Not-So-Subtle Scott

January 10th, 2011

I discovered Sir Walter Scott in August 2008, while spending four weeks flat on my back (thanks to a very silly bicycling injury), next door to a private library established at the turn of the last century. Most of the strictly literary tomes in said library were published in the mid to late-19th century, amongst whose number I found a slim volume containing an 1860s edition of “The Lady of the Lake” (1810). Later that year, I begged a copy of “Marmion” (1808) from my indulgent husband. I became so fond of Sir Walter Scott’s minstrelsy, I even proposed a theory that his rhymes don’t sound forced when read with an early 19th-century Scottish accent.

Sir Walter Scott

Sir Walter Scott (1771-1832)

This past summer, while accompanying the partner of my fate on a mission to find Hubert Selby’s sole cheerful novel, my eye was caught by a bargain edition of Ivanhoe (originally published in 1819 under a pseudonym). Scott, Selby — they share shelf. Having never delved into Scott’s prose, I decided to take it home with me and see how I got on. I finally picked up Ivanhoe over Christmas, still eager to avoid finishing Milton.

“Walter Scott has no business to write novels, especially good ones — It is not fair. — He has Fame & Profit enough as a Poet, and should not be taking bread out of other people’s mouths.”

Jane Austen, 1814 (who mentions Sir Walter Scott’s poetry in her own novel, Persuasion.)

Miss Austen may have had a point. Ivanhoe is a delightful read. It’s quicker and more exciting than his poetry, though somehow a little less satisfying from a technical point of view. On the other hand, by leaving behind the delights and challenges peculiar to verse, one can focus completely on the story. And what a surprise lays in store there for the unwary reader!

While the story is set in post-conquest England, amid the final struggles betwixt Norman and Saxon races, not to mention the doings of characters like Richard Coeur-de-Lion and Robin Hood, its real theme is antisemitism. The horrible treatment received by the two central Jewish characters, clearly not condoned by the author, incites sympathy and admiration for their strength under trial as well as disgust for the rest who perpetrate (or at least witness without protest) these atrocities. Even the conclusion seems purposefully unsatisfying, as if we are being left to question how much better might things have been without this terrible prejudice against Isaac and Rebecca.
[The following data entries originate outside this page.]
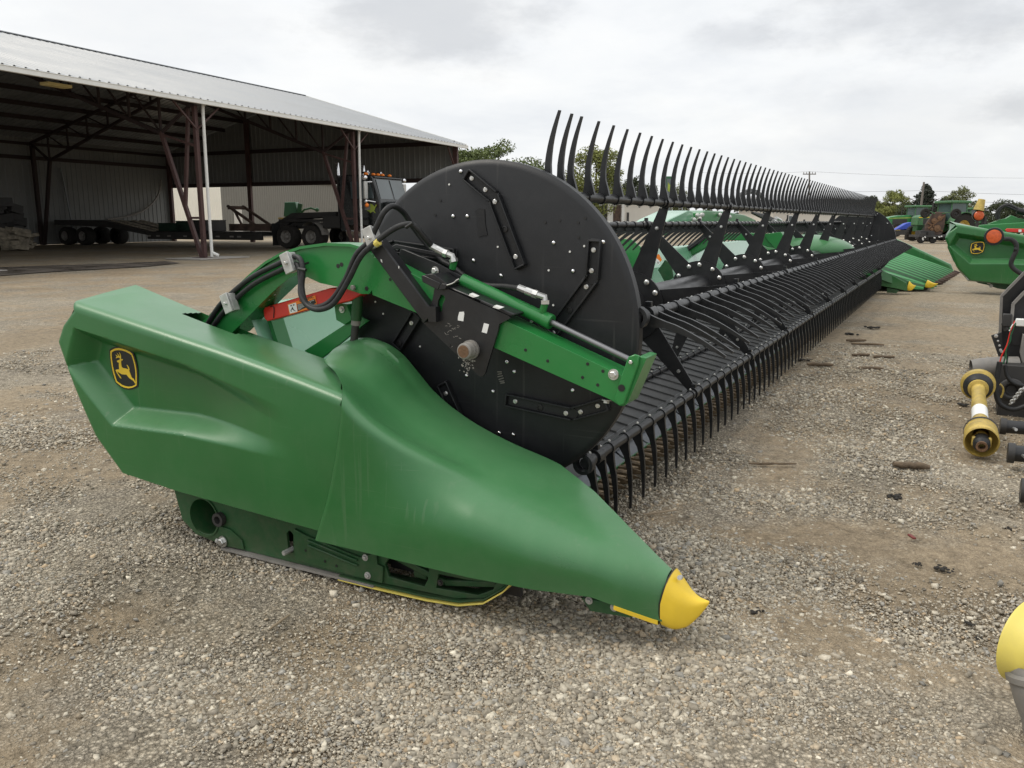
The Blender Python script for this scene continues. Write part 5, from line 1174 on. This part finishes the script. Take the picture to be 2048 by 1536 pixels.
for x, z, r in ((.75, 1.62, .26), (-.92, 1.58, .28), (.85, .22, .22), (-.75, .24, .24), (.2, .2, .2)): ag_tyre(W_, (x, -.25, z), r, .16, 'steel_dark', 'gauge_wheel')
m = MB()
for p, q in (((.75, -.2, 1.62), (.45, 0, 1.75)), ((.45, 0, 1.75), (.1, 0, 1.60)), ((-.92, -.2, 1.62), (-.6, 0, 1.66)), ((-.6, 0, 1.66), (-.3, 0, 1.60))): m.bar(p, q, .05, .05)
m.build('wheel_arms', 'green_old', W_, world=False)
m = MB()
for k in range(12): m.box((rng.uniform(-.9, .9), -.45, rng.uniform(.2, .6)), (.09, .02, .06), Matrix.Rotation(rng.uniform(-1, 1), 3, 'Y'))
m.build('bright_fittings', 'white_trim', W_, world=False, smooth=0)
for o in list(W_.children_recursive):
    for v_ in o.data.vertices: v_.co.y *= -1
    o.data.flip_normals()
c = fl2(1800, 56); t = thing('blue_implement', 'small bright blue implement panel beside the lime hooded tractor', 'implement', c, LEFT)
MB().prism([(.5, 0, .62), (-.55, 0, .68), (-.55, 0, 1.12), (-.2, 0, 1.05)], (0, .5, 0)).build('hood_panel', 'blue', t, world=False, bevel=.03); m = MB().box((0, .25, .45), (1.2, .8, .3))
for x in (-.45, .45): m.box((x, .25, .15), (.12, .5, .3))
m.build('under_frame', 'steel_dark', t, world=False)
c = far(1956, 431, 17.0); t = thing('warning_lamp', 'amber warning lamp with an olive cup on top, behind the right header', 'lamp', (c.x, c.y, 0))
f_ = V((FW.x, FW.y, 0)); MB().lathe(c, -f_ - RT * .2, [(-.08, .04), (-.06, .10), (.02, .11), (.03, .095)], 20).build('housing', 'black_plastic', t); MB().lathe(c - f_ * .02, -f_ - RT * .2, [(.03, .095), (.05, .075), (.06, 0)], 20).build('lens', 'amber', t)
q = c + V((0, 0, .10)); MB().lathe(q, V((0, 0, 1)) + RT * .2, [(0, .10), (.22, .065), (.222, 0)], 20).build('olive_cup', 'yellow_old', t)
MB().bar((c.x, c.y, 0), c + V((0, 0, -.08)), .05, .05).bar(c + RT * .12 + V((0, 0, -.7)), c + RT * .14 + V((0, 0, -.02)), .10, .05).build('post', 'steel_dark', t)
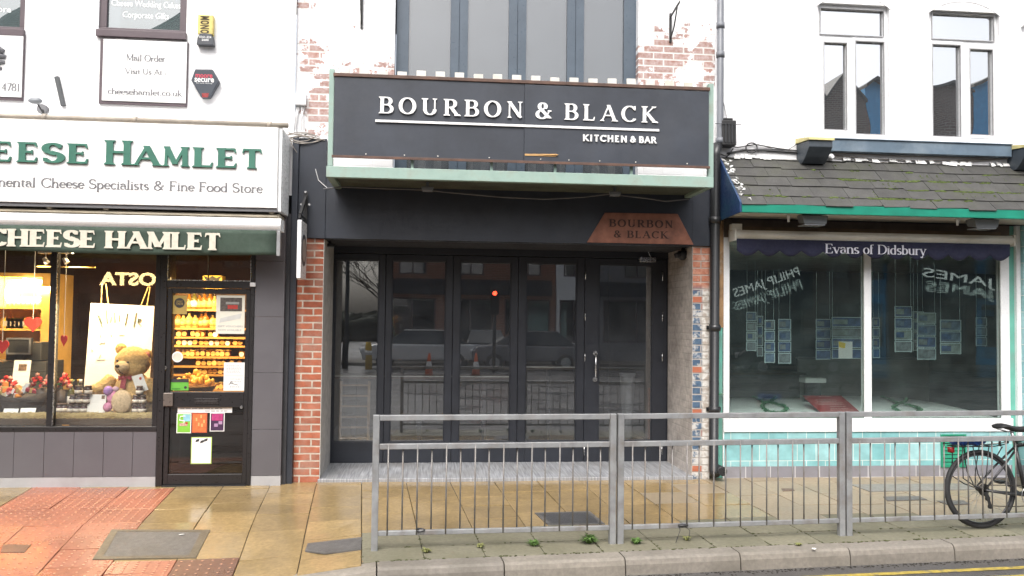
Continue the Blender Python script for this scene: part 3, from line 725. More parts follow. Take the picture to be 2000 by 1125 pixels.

Alfred Bunn, who “compiled” Ivanhoe into a three-act play shortly after its publication, may have had the right of things when he titled his version Ivanhoe; or, the Jew of York. He at least perceived who was the true hero of the narrative — or the father of the heroine. It also makes me wonder about the state of antisemitic feeling in 1820s England. I know there was a great deal of it towards the end of the 19th century, but Scott at least seems to have felt otherwise at the beginning. Not that he was completely free from the ugly stereotypes of the time of course, or that the book doesn’t contain many things that would surely offend today, but his sympathies were unquestionably engaged.


Here, in an early illustration, we see the brave and beautiful “Jewess” about to prove her mettle by jumping from a turret to avoid a fate worse than death.

I shan’t sport with your intelligence by telling you any more about the plot. You’ll have to read it for yourself, or at least watch the movie with Robert Taylor, Joan Fontaine, and Elizabeth Taylor (though I hear that varies quite a bit from the book).

I must say though, it is refreshing to read a book written when literary devices such as characters remaining unrecognized by their own families while wearing ridiculously flimsy disguises were still relatively fresh. The essay at the beginning of my edition (which I only read as an after thought, to confirm my own surprise at the book’s unexpected overtones) also credits Scott with providing inspiration for the Ku Klux Klan via the scene of Rebecca’s trial by the white-robed Grand Master of the Templars. Oops. I guess I revealed a bit more.

Ivanhoe as Palmer

Ivanhoe, kneeling before his childhood sweetheart (an utterly insipid, perfectly blond Saxon damsel) is completely unknown, thanks to his funny hat.

Now go get your own copy of Ivanhoe, or borrow mine if you like. Make a bowl of popcorn, find a pleasant chair, light a few extra candles, and enjoy.